Posted by: Jenni Jackson

INFLATION RELIEF?

A Summary of the June 27, 2023 Report

The most recent Consumer Price Index (CPI) report came out today (June 27). This report is important as the Bank of Canada is closely monitoring the rate of inflation and uses, in part, these figures when determining whether to increase or hold their overnight lending rate.

Here are some key takeaways:

  1. Inflation slowed overall to 3.4% year over year, compared to last month’s 4.4%. The Bank of Canada uses several core measures of inflation. Their preferred method is the 3-month core measure (vs the year over year mentioned above). The 3-month core measure has also dropped and is now sitting at 3.6%. While this is good news, there is more work to be done to bring inflation back to the Bank’s target of 2%.

  2. Energy prices are the primary factor for the overall reduced inflation. Year over year, energy prices have declined by 12.4%. Prices spiked last spring and summer due to Russia’s invasion of Ukraine – we are now beginning to see prices stabilize.

  3. Despite positive updates, there were areas of concern:
    Food Prices have risen 9%. This is not shocking as it is something that we are all experiencing at the grocery store. Interestingly, the Competition Bureau has just released a report stating that Canada needs more grocery businesses and that the lack of competitiveness is a driving factor behind high prices. This report highlights policies that it recommends to boost competition. Unfortunately, this will take time and will not be an immediate change for consumers
    The Mortgage Cost Index shows that housing inflation is increasing at a rapid pace. A 29.9% increase year over year is eye watering for many of us. Mortgage interest costs are the main culprit for this and I know that I am not the only one who feels this pain. Also adding to housing costs are increased rental payments.

 

Fixed Rate Update

Canadian Bond Yields have been increasing as of late. This does impact fixed rate offerings from lenders. As the yield spikes, so too do the rates that lenders will offer.
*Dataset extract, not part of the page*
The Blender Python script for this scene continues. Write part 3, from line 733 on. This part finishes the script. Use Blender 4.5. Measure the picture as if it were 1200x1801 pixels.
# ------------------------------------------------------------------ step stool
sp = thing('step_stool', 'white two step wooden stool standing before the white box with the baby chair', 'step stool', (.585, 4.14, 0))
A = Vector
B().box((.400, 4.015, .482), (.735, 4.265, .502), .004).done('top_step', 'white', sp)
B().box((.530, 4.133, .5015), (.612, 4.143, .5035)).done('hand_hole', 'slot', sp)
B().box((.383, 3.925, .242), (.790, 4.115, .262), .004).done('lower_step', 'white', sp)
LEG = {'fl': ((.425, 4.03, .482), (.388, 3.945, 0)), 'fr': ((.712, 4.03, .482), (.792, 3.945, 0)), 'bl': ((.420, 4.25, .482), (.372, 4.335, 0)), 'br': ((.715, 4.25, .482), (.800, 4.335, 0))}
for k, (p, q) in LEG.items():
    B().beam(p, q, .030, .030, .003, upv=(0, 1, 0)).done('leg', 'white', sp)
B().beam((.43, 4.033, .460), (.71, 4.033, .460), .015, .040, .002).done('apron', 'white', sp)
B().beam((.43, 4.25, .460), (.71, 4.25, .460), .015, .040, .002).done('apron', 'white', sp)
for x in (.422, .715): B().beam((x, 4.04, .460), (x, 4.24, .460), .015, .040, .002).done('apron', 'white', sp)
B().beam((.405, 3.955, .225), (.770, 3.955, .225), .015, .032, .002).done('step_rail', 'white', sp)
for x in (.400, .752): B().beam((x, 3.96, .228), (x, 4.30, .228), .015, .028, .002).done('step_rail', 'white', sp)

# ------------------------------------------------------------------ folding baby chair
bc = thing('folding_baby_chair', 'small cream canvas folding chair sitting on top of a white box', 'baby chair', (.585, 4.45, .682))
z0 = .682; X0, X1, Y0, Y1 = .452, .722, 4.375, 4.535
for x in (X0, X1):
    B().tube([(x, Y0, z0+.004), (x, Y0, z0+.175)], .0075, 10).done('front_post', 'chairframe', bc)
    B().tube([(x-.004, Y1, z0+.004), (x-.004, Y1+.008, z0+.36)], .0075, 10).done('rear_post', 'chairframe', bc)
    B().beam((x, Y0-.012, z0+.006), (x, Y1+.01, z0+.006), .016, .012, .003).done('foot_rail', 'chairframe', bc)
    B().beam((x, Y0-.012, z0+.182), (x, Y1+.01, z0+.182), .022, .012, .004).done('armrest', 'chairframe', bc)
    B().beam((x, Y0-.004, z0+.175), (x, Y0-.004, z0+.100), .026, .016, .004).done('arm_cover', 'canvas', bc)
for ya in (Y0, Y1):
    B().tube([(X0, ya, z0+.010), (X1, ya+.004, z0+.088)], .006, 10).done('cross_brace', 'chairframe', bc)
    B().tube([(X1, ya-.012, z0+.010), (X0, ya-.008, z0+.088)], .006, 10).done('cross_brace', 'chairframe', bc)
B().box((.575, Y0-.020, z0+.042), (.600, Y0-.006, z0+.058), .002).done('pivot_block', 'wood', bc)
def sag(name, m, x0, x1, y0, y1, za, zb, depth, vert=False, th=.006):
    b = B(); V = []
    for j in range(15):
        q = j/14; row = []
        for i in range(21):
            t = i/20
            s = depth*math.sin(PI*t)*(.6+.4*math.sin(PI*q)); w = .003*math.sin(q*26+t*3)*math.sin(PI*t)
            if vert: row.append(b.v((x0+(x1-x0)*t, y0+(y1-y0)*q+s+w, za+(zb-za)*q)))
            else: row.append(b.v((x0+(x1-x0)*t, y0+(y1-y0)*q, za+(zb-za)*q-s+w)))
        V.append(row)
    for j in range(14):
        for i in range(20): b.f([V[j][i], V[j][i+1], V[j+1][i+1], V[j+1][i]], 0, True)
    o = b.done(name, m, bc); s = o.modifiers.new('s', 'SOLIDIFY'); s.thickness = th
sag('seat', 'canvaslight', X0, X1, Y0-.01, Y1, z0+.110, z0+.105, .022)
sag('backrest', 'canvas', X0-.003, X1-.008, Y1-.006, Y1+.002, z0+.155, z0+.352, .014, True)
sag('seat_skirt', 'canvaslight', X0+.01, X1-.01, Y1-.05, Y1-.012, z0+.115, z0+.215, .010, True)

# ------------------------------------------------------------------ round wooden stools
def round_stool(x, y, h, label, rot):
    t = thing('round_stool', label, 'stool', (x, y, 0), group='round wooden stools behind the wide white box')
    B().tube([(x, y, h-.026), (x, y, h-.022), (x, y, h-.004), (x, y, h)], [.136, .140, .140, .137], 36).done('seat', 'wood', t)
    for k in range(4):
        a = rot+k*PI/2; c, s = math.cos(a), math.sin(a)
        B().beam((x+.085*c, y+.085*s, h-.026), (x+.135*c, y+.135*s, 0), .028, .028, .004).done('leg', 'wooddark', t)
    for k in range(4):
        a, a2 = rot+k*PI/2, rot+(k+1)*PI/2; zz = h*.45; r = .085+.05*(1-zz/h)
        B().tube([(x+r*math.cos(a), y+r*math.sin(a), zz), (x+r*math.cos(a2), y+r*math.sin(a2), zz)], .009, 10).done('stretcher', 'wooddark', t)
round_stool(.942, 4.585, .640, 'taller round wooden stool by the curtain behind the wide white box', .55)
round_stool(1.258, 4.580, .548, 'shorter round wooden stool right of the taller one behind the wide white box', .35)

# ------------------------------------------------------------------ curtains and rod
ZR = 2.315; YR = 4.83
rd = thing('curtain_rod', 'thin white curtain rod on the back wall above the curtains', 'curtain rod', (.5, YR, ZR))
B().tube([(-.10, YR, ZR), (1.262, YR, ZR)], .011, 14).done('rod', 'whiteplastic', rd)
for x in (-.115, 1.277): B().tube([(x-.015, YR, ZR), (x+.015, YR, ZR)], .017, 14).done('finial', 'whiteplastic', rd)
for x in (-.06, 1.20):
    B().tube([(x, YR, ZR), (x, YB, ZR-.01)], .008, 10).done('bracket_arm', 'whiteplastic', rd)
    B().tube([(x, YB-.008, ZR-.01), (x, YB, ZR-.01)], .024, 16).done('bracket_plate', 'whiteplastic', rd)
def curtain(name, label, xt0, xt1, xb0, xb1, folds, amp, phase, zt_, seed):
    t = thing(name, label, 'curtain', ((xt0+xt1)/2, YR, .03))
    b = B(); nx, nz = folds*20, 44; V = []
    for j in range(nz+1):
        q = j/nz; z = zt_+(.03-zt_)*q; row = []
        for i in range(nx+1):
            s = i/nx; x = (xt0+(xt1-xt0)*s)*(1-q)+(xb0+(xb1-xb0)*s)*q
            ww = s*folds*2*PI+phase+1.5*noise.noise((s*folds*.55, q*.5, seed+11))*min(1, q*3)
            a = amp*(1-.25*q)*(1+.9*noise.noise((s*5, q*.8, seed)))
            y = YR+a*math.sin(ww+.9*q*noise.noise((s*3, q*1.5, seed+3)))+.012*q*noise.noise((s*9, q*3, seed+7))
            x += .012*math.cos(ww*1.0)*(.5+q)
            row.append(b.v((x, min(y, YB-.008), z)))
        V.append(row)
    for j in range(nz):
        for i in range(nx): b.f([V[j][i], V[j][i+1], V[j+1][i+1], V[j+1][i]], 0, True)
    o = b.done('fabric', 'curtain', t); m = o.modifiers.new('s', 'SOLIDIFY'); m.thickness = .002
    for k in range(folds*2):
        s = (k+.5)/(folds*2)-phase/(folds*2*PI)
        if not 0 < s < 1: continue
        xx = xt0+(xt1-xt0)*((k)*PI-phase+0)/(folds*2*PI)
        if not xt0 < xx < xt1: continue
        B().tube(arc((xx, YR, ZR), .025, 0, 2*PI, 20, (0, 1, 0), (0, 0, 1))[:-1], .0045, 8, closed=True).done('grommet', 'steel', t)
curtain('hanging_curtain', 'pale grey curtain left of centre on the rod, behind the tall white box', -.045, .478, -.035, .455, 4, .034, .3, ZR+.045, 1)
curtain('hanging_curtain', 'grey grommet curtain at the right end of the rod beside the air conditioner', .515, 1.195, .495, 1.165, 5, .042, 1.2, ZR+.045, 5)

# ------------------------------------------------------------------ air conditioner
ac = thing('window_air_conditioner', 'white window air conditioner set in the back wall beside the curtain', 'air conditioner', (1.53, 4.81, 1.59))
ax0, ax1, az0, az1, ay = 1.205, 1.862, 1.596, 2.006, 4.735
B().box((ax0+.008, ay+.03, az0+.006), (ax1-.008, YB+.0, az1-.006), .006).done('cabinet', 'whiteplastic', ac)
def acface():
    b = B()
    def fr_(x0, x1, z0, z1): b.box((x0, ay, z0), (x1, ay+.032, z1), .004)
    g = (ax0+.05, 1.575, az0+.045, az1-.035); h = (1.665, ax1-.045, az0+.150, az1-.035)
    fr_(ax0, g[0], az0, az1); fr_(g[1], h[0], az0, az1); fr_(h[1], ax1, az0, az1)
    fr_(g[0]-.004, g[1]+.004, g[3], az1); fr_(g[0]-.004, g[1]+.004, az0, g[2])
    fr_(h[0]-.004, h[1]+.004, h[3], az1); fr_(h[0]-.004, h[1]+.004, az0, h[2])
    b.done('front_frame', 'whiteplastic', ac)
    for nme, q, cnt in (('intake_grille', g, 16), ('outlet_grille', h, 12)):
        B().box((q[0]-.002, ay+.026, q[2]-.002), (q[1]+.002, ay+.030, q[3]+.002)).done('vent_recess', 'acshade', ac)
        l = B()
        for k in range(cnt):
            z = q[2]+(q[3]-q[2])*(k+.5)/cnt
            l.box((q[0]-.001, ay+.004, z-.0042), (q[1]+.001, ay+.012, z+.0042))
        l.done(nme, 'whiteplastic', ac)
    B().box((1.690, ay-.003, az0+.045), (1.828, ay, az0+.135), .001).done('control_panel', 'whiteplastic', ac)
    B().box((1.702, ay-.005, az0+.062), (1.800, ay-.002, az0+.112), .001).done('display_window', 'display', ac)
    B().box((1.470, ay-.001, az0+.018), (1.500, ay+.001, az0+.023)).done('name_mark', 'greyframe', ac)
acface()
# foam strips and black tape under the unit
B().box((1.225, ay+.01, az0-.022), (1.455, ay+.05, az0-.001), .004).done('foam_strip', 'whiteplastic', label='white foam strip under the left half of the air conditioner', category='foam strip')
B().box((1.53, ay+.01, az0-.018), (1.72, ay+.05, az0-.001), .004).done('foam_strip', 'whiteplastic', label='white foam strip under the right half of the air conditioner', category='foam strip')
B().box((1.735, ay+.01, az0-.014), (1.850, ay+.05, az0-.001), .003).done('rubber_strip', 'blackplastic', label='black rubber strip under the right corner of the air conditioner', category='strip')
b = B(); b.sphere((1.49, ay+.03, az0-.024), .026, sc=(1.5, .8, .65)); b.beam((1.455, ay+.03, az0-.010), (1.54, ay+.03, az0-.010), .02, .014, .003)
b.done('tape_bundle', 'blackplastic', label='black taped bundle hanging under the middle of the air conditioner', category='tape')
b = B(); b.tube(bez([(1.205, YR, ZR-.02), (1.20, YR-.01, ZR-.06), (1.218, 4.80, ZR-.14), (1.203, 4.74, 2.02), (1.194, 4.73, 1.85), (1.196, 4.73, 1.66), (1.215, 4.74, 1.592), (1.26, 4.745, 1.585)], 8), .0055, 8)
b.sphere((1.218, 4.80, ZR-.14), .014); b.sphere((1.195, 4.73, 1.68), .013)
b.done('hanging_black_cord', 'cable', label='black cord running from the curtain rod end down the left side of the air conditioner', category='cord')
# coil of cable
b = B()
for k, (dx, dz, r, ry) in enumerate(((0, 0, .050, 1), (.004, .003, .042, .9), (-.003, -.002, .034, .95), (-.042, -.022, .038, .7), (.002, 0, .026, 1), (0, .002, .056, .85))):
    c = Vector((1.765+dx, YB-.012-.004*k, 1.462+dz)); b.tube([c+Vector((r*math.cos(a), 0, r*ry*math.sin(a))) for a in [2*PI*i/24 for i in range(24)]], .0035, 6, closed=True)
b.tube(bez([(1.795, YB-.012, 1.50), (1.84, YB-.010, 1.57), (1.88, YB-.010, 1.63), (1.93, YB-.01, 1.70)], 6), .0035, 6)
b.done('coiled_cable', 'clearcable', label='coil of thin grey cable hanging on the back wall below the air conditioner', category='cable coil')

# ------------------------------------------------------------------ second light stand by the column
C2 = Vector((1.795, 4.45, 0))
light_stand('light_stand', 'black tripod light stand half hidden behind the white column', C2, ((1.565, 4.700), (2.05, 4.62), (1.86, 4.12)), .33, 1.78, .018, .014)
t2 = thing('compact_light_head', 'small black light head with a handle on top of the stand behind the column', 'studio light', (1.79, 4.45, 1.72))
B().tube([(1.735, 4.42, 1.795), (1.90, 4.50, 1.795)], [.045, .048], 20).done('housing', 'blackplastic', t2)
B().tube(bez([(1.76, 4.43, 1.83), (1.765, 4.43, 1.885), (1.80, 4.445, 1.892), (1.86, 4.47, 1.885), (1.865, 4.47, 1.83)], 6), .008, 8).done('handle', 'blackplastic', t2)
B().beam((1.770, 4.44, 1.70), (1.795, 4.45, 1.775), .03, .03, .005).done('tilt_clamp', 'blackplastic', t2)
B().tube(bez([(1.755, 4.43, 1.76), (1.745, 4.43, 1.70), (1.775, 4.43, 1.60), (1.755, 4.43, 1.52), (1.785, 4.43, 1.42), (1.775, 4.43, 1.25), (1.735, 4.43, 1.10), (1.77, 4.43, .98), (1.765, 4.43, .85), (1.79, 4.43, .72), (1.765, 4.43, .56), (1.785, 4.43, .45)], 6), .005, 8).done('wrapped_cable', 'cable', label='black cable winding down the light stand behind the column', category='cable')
At this time of this writing, bond yields have nearly caught up to the peak that we saw in the fall of 2022.

The next important report due is the Labour Force Survey which comes out July 07. If unemployment levels increase, there is a chance that the bond yields will not pass the previous high of last fall. 

Will the Prime Rate Increase?

The big question on everyone’s minds is whether or not the Bank of Canada will increase its overnight lending rate at its next meeting (July 12). As it stands, economists are saying that there is a 57% chance of an increase. Short answer is that no one truly knows and these decisions are heavily based on the economic reports as they come out.